Gunther and his family moved from Württemberg to Pennsylvania in 1842, then resettled in Peru, Illinois. In 1860, Gunther traveled south and landed a job with Bohlen, Wilson & Company, an ice distributor based in Memphis, Tennessee. When the American Civil War broke out, Gunther pledged to "stick by Memphis", and helped transport Confederate soldiers along the tributaries of the Mississippi River. He was captured by Union troops in 1862, but was released and traveled back to Illinois. During the later years of the war, he worked as a traveling salesman for a Chicago candy manufacturer, mainly selling goods throughout the southern states.

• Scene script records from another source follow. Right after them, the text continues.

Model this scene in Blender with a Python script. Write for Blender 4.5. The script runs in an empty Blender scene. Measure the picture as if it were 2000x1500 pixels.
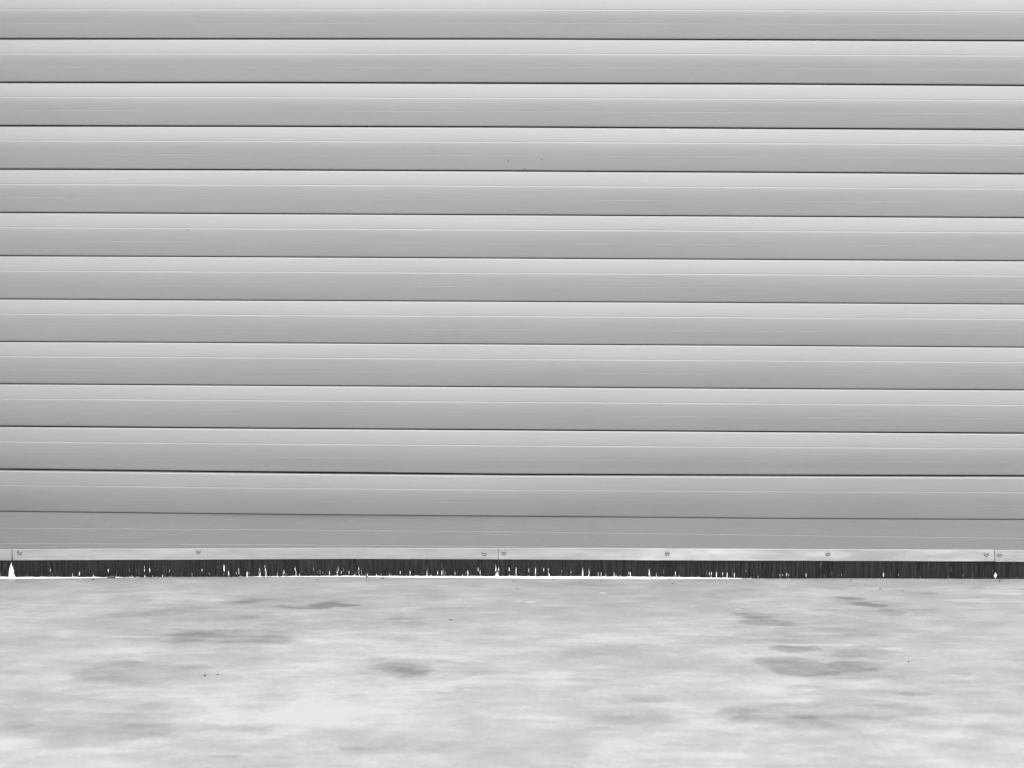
import bpy, bmesh, math, random
import numpy as np
from mathutils import Matrix, Vector

random.seed(7)
rng = np.random.default_rng(11)
scene = bpy.context.scene
COL = scene.collection

# ------------------------------------------------------------------ camera
CAM_LOC=(0.0490,-3.0000,0.5547); CAM_R=(0.999847, 0.016661, 0.005309); CAM_U=(-0.006249, 0.056918, 0.998359); CAM_F=(-0.016332, 0.99824, -0.057014)
cam_d = bpy.data.cameras.new("camera")
cam = bpy.data.objects.new("camera", cam_d)
COL.objects.link(cam)
_r, _u, _f = Vector(CAM_R), Vector(CAM_U), Vector(CAM_F)
cam.matrix_world = Matrix(((_r.x, _u.x, -_f.x, CAM_LOC[0]), (_r.y, _u.y, -_f.y, CAM_LOC[1]),
                           (_r.z, _u.z, -_f.z, CAM_LOC[2]), (0, 0, 0, 1)))
cam_d.sensor_width = 36.0
cam_d.lens = 54.0
cam_d.clip_start = 0.05
cam_d.clip_end = 2000.0
cam_d.dof.use_dof = True
cam_d.dof.focus_distance = 2.98
cam_d.dof.aperture_fstop = 7.0
scene.camera = cam

# ------------------------------------------------------------------ sky, sun, exposure
CLOUD = (1.6, 7.0)                                          # cloud radiance at the horizon and overhead
SUN_EL, SUN_AZ = math.radians(38), math.radians(-62)      # azimuth from +Y (behind the shutter) towards -X
world = bpy.data.worlds.new("World")
scene.world = world
world.use_nodes = True
nt = world.node_tree
bg = nt.nodes["Background"]
sky = nt.nodes.new("ShaderNodeTexSky")
sky.sky_type = 'NISHITA'
sky.sun_disc = False
sky.sun_elevation = SUN_EL
sky.sun_rotation = SUN_AZ
sky.altitude = 100
sky.air_density = 1.0
sky.dust_density = 2.0
hs = nt.nodes.new("ShaderNodeHueSaturation")
hs.inputs["Saturation"].default_value = 0.04
nt.links.new(sky.outputs[0], hs.inputs["Color"])
# high thin cloud over the clear sky: brightest overhead, dimmer towards the horizon
tc = nt.nodes.new("ShaderNodeTexCoord")
sx = nt.nodes.new("ShaderNodeSeparateXYZ"); nt.links.new(tc.outputs["Generated"], sx.inputs[0])
gr = nt.nodes.new("ShaderNodeMapRange"); gr.inputs[1].default_value = 0.0; gr.inputs[2].default_value = 1.0
gr.inputs[3].default_value = CLOUD[0]; gr.inputs[4].default_value = CLOUD[1]
nt.links.new(sx.outputs["Z"], gr.inputs[0])
cn = nt.nodes.new("ShaderNodeTexNoise"); cn.inputs["Scale"].default_value = 2.2; cn.inputs["Detail"].default_value = 4
nt.links.new(tc.outputs["Generated"], cn.inputs["Vector"])
cm = nt.nodes.new("ShaderNodeMapRange"); cm.inputs[1].default_value = .3; cm.inputs[2].default_value = .7
cm.inputs[3].default_value = .85; cm.inputs[4].default_value = 1.15
nt.links.new(cn.outputs["Fac"], cm.inputs[0])
ml = nt.nodes.new("ShaderNodeMath"); ml.operation = 'MULTIPLY'
nt.links.new(gr.outputs[0], ml.inputs[0]); nt.links.new(cm.outputs[0], ml.inputs[1])
mx = nt.nodes.new("ShaderNodeMix"); mx.data_type = 'RGBA'; mx.inputs[0].default_value = 0.88
nt.links.new(hs.outputs[0], mx.inputs[6]); nt.links.new(ml.outputs[0], mx.inputs[7])
nt.links.new(mx.outputs[2], bg.inputs["Color"])
bg.inputs["Strength"].default_value = 0.12

sun_d = bpy.data.lights.new("sun", 'SUN')
sun_d.energy = 4.0
sun_d.angle = math.radians(0.5)
sun_d.color = (1.0, 0.975, 0.94)
sun = bpy.data.objects.new("sun", sun_d)
COL.objects.link(sun)
sdir = Vector((math.sin(SUN_AZ) * math.cos(SUN_EL), math.cos(SUN_AZ) * math.cos(SUN_EL), math.sin(SUN_EL)))
sun.rotation_euler = sdir.to_track_quat('Z', 'Y').to_euler()
sun.location = sdir * 30

vs = scene.view_settings
vs.view_transform = 'Standard'
vs.look = 'None'
vs.gamma = 1
vs.exposure = 1.63

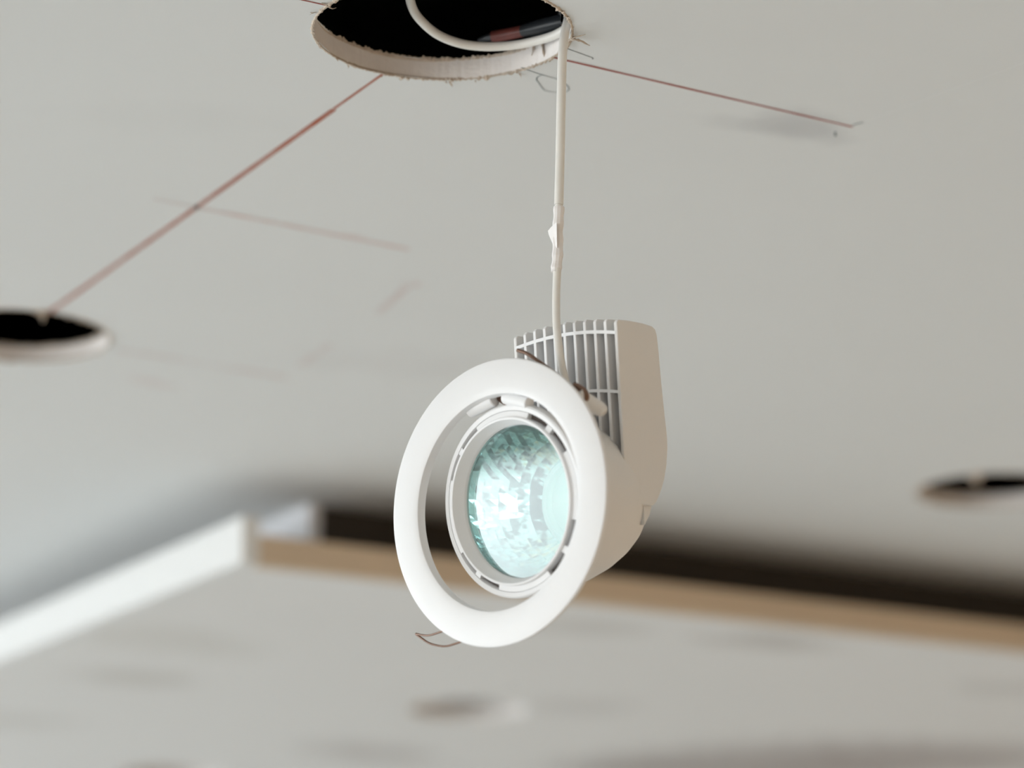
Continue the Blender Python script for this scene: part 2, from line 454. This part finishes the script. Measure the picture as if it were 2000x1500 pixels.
for h, w in zip(holes, walls):
    o = mesh_obj('hole_rim', w[0], w[1], GYPSUM, ceiling)
    mesh_obj('torn_paper_edge', *ragged_lip(h, CEIL, -1), PAPER, ceiling)
    mesh_obj('torn_paper_edge', *ragged_lip(h, CEIL + TB, 1, amp=1.3), PAPER, ceiling)
c0 = CEIL
for pts, r in [
    ([(634, 8, c0), (643, 14, c0 - .001), (650, 17, c0 - .001), (657, 15, c0 - .0005)], .0011),
    ([(628, 6, c0), (640, 9, c0 - .001), (647, 3, c0 - .001)], .0009),
    ([(618, 24, c0), (610, 26, c0 - .001), (605, 29, c0 - .002)], .0005),
    ([(612, 26, c0), (606, 24, c0 - .002)], .0004),
    ([(1112, 77, c0), (1122, 77, c0 - .002), (1135, 80, c0 - .003), (1146, 86, c0 - .003), (1152, 89, c0 - .004)], .0014),
    ([(1114, 76, c0), (1126, 72, c0 - .002), (1138, 69, c0 - .003), (1144, 67, c0 - .003)], .0011),
    ([(1115, 80, c0), (1111, 88, c0 - .001), (1107, 97, c0 - .002)], .0015),
    ([(1098, 22, c0), (1102, 24, c0 - .0015), (1103, 21, c0 - .002)], .0008),
    ([(1108, 33, c0), (1113, 36, c0 - .002), (1114, 44, c0 - .002)], .0008),
    ([(878, 158, c0), (880, 163, c0 - .001), (884, 169, c0 - .001)], .0010),
    ([(870, 158, c0), (873, 163, c0 - .001)], .0009),
    ([(679, 126, c0), (681, 130, c0 - .001), (680, 134, c0 - .001)], .0008),
    ([(656, 112, c0), (659, 116, c0 - .001), (660, 119, c0 - .001)], .0010),
    ([(928, 157, c0), (930, 161, c0 - .001)], .0008),
    ([(1013, 143, c0), (1017, 147, c0 - .001), (1018, 153, c0 - .001)], .0008),
    ([(780, 153, c0), (783, 157, c0 - .001)], .0008),
    ([(742, 148, c0), (747, 151, c0 - .0008)], .0008),
    ([(1062, 84, c0 + .012), (1066, 92, c0 + .009), (1063, 105, c0 + .004), (1067, 122, c0)], .0016),
    ([(1050, 92, c0 + .012), (1045, 100, c0 + .009), (1047, 112, c0 + .006)], .0010),
    ([(1030, 100, c0 + .013), (1040, 94, c0 + .013), (1053, 88, c0 + .012)], .0014),
    ([(1066, 84, c0 + .0125), (1056, 86, c0 + .0125), (1050, 90, c0 + .012)], .0016),
    ([(84, 606, c0), (86, 614, c0 - .002), (84, 627, c0 - .004)], .0055),
    ([(1908, 924, c0), (1910, 934, c0 - .003), (1909, 946, c0 - .006)], .0095),
]: shred(pts, r, ceiling)

# ------------------------------------------------------------------ lowered ceiling with its edge boards and upstand
def along(c, a, b): return c + D1 * a + D2 * b
rk = Marks('lowered_ceiling_paint', (0.77, 0.765, 0.75))
Rr = lambda x, y: on_height(x, y, RZ)
FILL = (0.48, 0.45, 0.40)
rk.blob(Rr(270, 1325), 0.10, 0.07, 0.5, FILL, 0.45, 0.7)
rk.blob(Rr(330, 1250), 0.16, 0.10, 1.0, (0.58, 0.56, 0.51), 0.35, 0.7)
rk.blob(Rr(30, 1408), 0.12, 0.08, 0.4, FILL, 0.3, 0.6)
rk.blob(Rr(720, 1470), 0.16, 0.10, 0.9, (0.46, 0.43, 0.41), 0.55, 0.5)
rk.blob(Rr(1130, 1380), 0.10, 0.09, 0.2, (0.52, 0.50, 0.48), 0.4, 0.6)
rk.blob(Rr(1510, 1255), 0.12, 0.06, 0.5, (0.50, 0.47, 0.44), 0.6, 0.7)
rk.blob(Rr(1160, 1225), 0.10, 0.06, 0.5, (0.55, 0.53, 0.50), 0.5, 0.7)
rk.blob(Rr(1960, 1345), 0.10, 0.06, 0.5, (0.56, 0.55, 0.53), 0.5, 0.7)
rk.blob(Rr(1530, 1500), 0.33, 0.34, 0.0, (0.36, 0.32, 0.30), 0.75, 0.5)  # broad darker brown area towards the lower right
rk.blob(Rr(1850, 1480), 0.30, 0.22, 0.3, (0.40, 0.36, 0.34), 0.65, 0.5)
rk.blob(Rr(1230, 1500), 0.16, 0.16, 0.3, (0.38, 0.35, 0.33), 0.6, 0.5)
LOWPAINT = rk.done()
A, B, TR = 2.9, 4.2, 0.019                          # raft extents and board build-up
out = [along(corner, 0, 0), along(corner, A, 0), along(corner, A, B), along(corner, 0, B)]
rs, rw = holed_slab([(p.x, p.y) for p in out], rholes, RZ, RZ + TR, 96)
low = struct('ceiling_lowered', rs, LOWPAINT, 'lowered grey plasterboard ceiling area behind the lamp with smudged filler and broad darker brown patches')
for h, w in zip(rholes, rw): mesh_obj('hole_rim', w[0], w[1], GYPSUM, low)

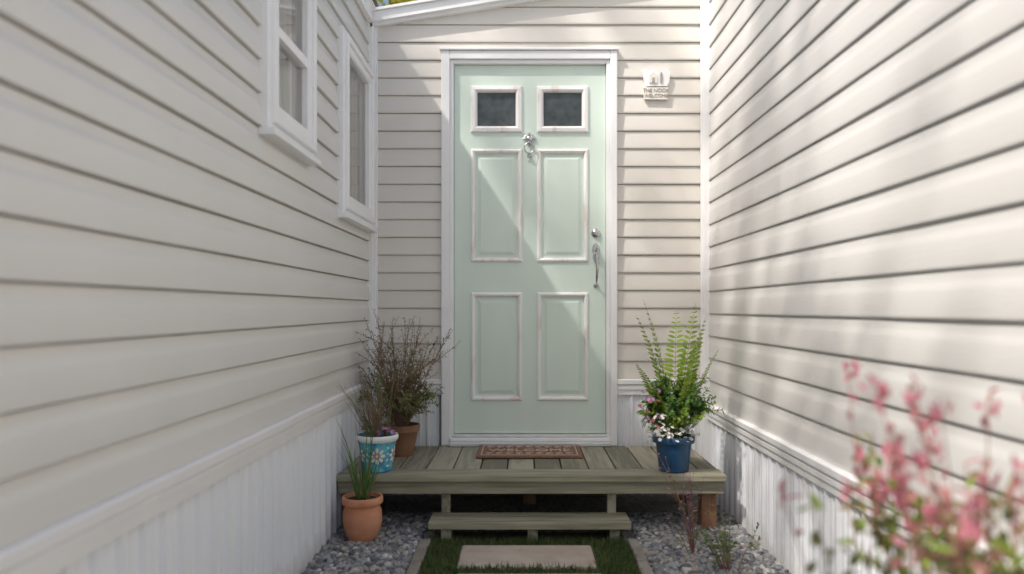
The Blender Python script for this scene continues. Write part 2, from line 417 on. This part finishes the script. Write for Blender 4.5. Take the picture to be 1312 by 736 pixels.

After the Civil War, Gunther traveled to Europe to learn from the candymakers there. He started his own candy company in Chicago in 1868, specializing in caramel, which he is sometimes credited with introducing to the United States. Gunther's business was destroyed in the 1871 Great Chicago Fire, but he quickly recovered and built a new factory on State Street. With wealthy customers like socialite Bertha Palmer, Gunther amassed a fortune, and began purchasing historical artifacts to display in his factory. Many of these were artifacts from the Civil War, but there were also more unusual items in his collection, such as shrunken heads. Gunther even claimed to own the skin of the serpent from the Garden of Eden and the mummy of Moses' foster mother, Bithiah (both assumed to be fakes). One of Gunther's most important authentic items was Abraham Lincoln's deathbed, which he purchased in 1877.